No creo equivocarme si aventuro que, de entre los centenares de jóvenes que hicimos teatro en Salamanca durante aquellos años con mayor o menor fortuna, el único que aguantó todo y siguió adelante fue Sayagués. Otros nos marchamos fuera, pero él insistió, resistió y persistió, edificando poco a poco su carrera, aprendiendo sobre el tajo, arriesgándose siempre, entregado a su pasión como un visionario. Cada vez que de tarde en tarde volvía a Salamanca, allí estaba Sayagués impertérrito, contra viento y marea, viendo pasar desde los escenarios los últimos años de la dictadura, los de la transición y luego todo eso que llaman democracia, por la ciudad y por el país. Más de treinta años haciendo teatro en Salamanca, que se dice pronto.
Confieso que sentí envidia (de la buena, la que alegra, no la que entristece) cuando, hará unos diez años, me enteré de su contundente y exitosa presencia en una serie televisiva de todos conocida (Amar en tiempos revueltos, rebautizada luego Amar es para siempre), pues lo consideré justa recompensa a tantos obstáculos, tentativas fallidas y sacrificios como sabía que había superado, y a los muchos retos, cursos especializados y conocimientos prácticos que había ido acumulando. Me puse en contacto con él, me contó su enriquecedor retorno a Ítaca y desde entonces nos hemos visto a menudo e incluso me ha invitado a colaborar en algún proyecto suyo.

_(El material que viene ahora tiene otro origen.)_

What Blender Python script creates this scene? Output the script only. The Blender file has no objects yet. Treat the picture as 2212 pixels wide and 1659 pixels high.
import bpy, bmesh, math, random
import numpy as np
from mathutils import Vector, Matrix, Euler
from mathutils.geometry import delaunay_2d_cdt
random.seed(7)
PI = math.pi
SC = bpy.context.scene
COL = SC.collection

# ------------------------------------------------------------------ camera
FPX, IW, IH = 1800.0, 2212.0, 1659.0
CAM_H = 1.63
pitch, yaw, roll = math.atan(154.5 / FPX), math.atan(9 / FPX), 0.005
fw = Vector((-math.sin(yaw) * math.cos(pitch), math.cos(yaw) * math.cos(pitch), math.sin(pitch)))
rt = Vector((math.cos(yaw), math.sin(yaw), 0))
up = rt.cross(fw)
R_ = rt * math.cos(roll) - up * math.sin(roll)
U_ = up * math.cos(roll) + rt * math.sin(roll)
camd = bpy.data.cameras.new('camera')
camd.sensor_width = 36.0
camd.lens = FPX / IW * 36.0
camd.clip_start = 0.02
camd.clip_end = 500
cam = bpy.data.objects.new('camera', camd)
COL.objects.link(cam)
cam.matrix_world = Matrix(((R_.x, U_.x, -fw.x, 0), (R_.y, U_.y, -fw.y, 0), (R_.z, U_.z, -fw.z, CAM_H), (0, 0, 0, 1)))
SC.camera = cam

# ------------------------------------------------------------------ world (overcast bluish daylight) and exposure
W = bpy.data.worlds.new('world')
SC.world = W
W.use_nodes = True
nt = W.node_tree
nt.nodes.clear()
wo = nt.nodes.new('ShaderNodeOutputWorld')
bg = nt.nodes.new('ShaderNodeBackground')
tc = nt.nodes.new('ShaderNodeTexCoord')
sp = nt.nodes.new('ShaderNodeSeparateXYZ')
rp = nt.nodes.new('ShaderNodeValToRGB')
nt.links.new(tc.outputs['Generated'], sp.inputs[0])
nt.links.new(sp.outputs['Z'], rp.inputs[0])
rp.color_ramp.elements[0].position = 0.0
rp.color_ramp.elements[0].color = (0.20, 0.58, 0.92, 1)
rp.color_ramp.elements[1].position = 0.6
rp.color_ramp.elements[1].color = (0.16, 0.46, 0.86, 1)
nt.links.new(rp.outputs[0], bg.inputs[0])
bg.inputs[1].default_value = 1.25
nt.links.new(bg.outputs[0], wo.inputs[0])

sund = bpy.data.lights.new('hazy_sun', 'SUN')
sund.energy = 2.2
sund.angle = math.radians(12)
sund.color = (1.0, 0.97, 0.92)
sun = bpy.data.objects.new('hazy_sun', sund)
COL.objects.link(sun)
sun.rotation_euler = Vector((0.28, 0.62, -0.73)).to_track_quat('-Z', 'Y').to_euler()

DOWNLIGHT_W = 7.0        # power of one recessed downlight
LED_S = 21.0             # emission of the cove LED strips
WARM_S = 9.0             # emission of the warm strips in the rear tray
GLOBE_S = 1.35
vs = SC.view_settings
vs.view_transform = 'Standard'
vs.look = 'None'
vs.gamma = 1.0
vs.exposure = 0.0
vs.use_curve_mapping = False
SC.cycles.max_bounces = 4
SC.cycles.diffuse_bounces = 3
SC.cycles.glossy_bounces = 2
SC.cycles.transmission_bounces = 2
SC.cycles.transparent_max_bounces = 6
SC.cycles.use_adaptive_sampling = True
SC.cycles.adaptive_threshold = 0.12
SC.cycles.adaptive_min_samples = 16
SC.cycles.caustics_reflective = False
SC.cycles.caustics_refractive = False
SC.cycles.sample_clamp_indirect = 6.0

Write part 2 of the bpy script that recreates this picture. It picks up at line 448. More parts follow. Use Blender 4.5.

Cómo aquel muchacho se convirtió en el actor hecho y derecho que cada día vemos en la pantalla es una historia que encuentra cumplida explicación en este volumen: los testimonios de cada uno de los autores, presentados en orden alfabético, construyen una semblanza detallada, fiel y palpitante de una vida entregada al arte de la interpretación y de una personalidad capaz, seria, tesonera y generosa. Y su testimonio propio va más allá del aspecto puramente artístico, pues hay circunstancias personales que explican su tesón, sus aspiraciones y sus logros. Aunque no todas esas circunstancias necesitan explicitarse, pues el pudor de José Antonio siempre le impidió revelarlas, y la parte dura de su vida, que lo fue y mucho, la vivió discretamente sin que se notara ni repercutiera en su trabajo, baste decir que, si no hubiera sido por el teatro, no estaría vivo. Una amplia documentación gráfica completa la estampa biográfica de un hombre que ha dedicado su vida a una pasión incontenible, la del arte del actor.
Como decía, el contenido se presenta estructurado en tres estaciones: Primavera (la promesa de algo), Verano (la granazón) y Otoño (la madurez y cosecha). La primera y la última son de la pluma de José Antonio, y la segunda de sus amigos. Mi único cometido ha sido armonizar la presentación de las diferentes contribuciones.